Hovercraft assists in retrieving ‘thin ice’ signs on A.L. Lake
Published 7:27 am Sunday, April 14, 2013
Talk about being in the right place at the right time.
Douglas Kenison and two sons enjoy messing around with hovercrafts. One son is James Kenison, a Rochester police officer, and the other is Jesse Boren, an Albert Lea resident who works for SunOpta Grains & Foods Inc. in Hope.
The brothers were hovering on the ice and water of Albert Lea Lake on Saturday when they encountered Marv Lenz, a volunteer who assists with placing and removing aerators on Albert Lea Lake. The devices maintain open water for sake of fish and water quality.
There were three aerators on Albert Lea Lake this winter. One is run by Freeborn County, another by the Shell Rock River Watershed District and the third by the Minnesota Department of Transportation.
They place “thin ice” signs near the open water the aerators create. Normally, in the spring when the ice melts, the signs float way, and officials must go hunt them down along the shores of the lake.
Instead, at the request of Lenz, the brothers used their hovercrafts to track down about 50 to 60 signs, saving a lot of man hours.

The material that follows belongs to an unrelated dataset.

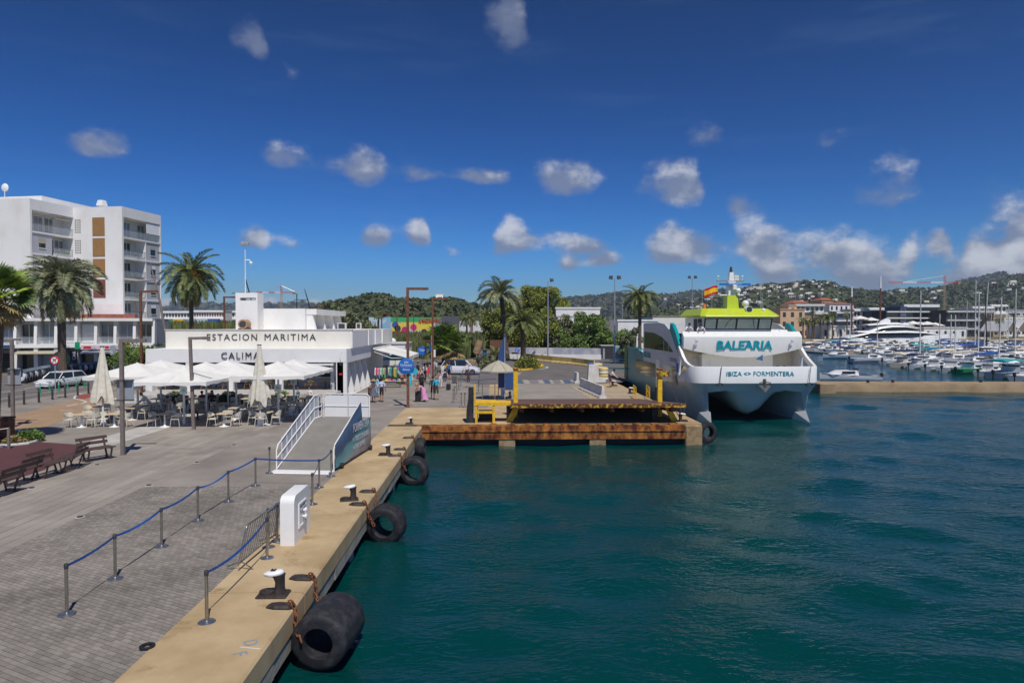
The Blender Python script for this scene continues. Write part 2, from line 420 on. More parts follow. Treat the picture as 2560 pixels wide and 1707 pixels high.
mat('plank_stone', (.295,.262,.227), .85, var=.17, scale=.4, detail=10, bump=.2, objvar=.10, stain=(.45,.58,(.74,.72,.69)))
mat('stone_dark', (.10,.095,.09), .9, var=.3, scale=2)
mat('quay_face', (.37,.34,.27), .9, scale=1.4, c2=(.20,.19,.165), thr=(.45,.7), detail=8, bump=.5, bscale=12)
mat('quay_under', (.10,.12,.13), .9, var=.4, scale=1.5)  # shade of the recess below the slab is put into this dark colour

ground = sheet('ground', [(-4000,-300),(-6.2,-300),(-6.2,38.6),(11.5,38.6),(11.5,78),(28,78),(28,255),(4000,255),(4000,5200),(-4000,5200)], 1.09, MATS['far_ground'])
paving = sheet('paving', [(-60,24),(-5.95,24),(-5.95,38.7),(-.4,38.7),(-.4,80),(-3,80),(-11.5,80),(-60,50)], ZQ, MATS['paving_far'])
sheet('paving_bed', [(-60,-10),(-5.9,-10),(-5.9,24),(-60,24)], ZQ-.018, MATS['brick_joint'])

# bricks of the near paving: laid in a running bond turned against the quay, the nearest ones single
def build_bricks():
    me = MB(); a, b, h = .0955, .0455, .02
    def brick_ring(z, i): return [(-a+i,-b+i,z),(a-i,-b+i,z),(a-i,b-i,z),(-a+i,b-i,z)]
    me.loft([brick_ring(-h,0), brick_ring(-.004,0), brick_ring(0,.004)], False, True)
    data = me.mesh('brick', MATS['brick'])
    ang = R(-28); ca, sa = math.cos(ang), math.sin(ang)
    spots = []
    for i in range(-130, 130):
        for j in range(-260, 260):
            u = (i + .5*(j % 2)) * .204; w = j * .104
            x = -9.2 + u*ca - w*sa; y = 16.5 + u*sa + w*ca
            if -12.35 < x < -5.95 and 9.0 < y < 24.1:
                vis = x > (y*-.80)                 # inside the picture's left border
                spots.append((0 if vis and y > 10.2 else 1, y, x))
    rng = random.Random(5); spots.sort()
    single = spots[:300]; rest = spots[300:]
    for p, y, x in single:
        o = link('brick', data, paving, (x, y, ZQ + rng.uniform(-.003,.002)), ang + rng.uniform(-.02,.02))
    mb = MB()
    for p, y, x in rest:
        mb.T = Matrix.Translation((x, y, ZQ + rng.uniform(-.003,.002))) @ Matrix.Rotation(ang + rng.uniform(-.02,.02), 4, 'Z')
        mb.loft([brick_ring(-h,0), brick_ring(0,.003)], False, True)
    tag(mb.build('paving_bricks', MATS['brick'], paving), kind='stuff')
build_bricks()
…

Richard Hoffman, the environmental health coordinator for the Freeborn County Department of Environmental Services, said Lenz telephoned him Saturday and let him know the signs were recovered. Lenz, he said, lives along the shore near one of the aeration units.
Normally, county workers go out to find the signs along the shores in May. In addition, homeowners along the shores call the county to tell them they discovered washed-up signs. Hoffman said the signs have wooden-posts and said the county’s signs have Styrofoam on the backs to ensure they float.
Freeborn County sent certificates of appreciation to the two brothers for saving work hours for county employees.
The brothers and their father have a business in Rochester called Med City Hovercraft, which has a website at medcityhovercraft.com. He said the business takes people on rides in the hovercrafts and plans to have a four-seater demonstration in the Albert Lea area in coming months.
Kenison said the hovercrafts they were riding Saturday were designed for a single rider, so it took several trips to find and haul the signs. It became a fun challenge.
“The good thing with hovercrafts is we can get into places that most boats can’t get into,” he said.
He said he was glad to do the community a service this year and is open to doing it on a contract-basis.
Freeborn County’s aerator, Hoffman said, is an air-defusing system, and has been on the lake in winters since 2001. The watershed district’s is a bubbler and has been in use since 2008. MnDOT, he said, placed a third aerator at the start of this past winter. He said it is a wind-driven impeller that exchanges air with the water. Motorists might notice it near the Interstate 35 bridges over the lake.
The Albert Lea Parks and Recreation Department operates a bubbler on Fountain Lake.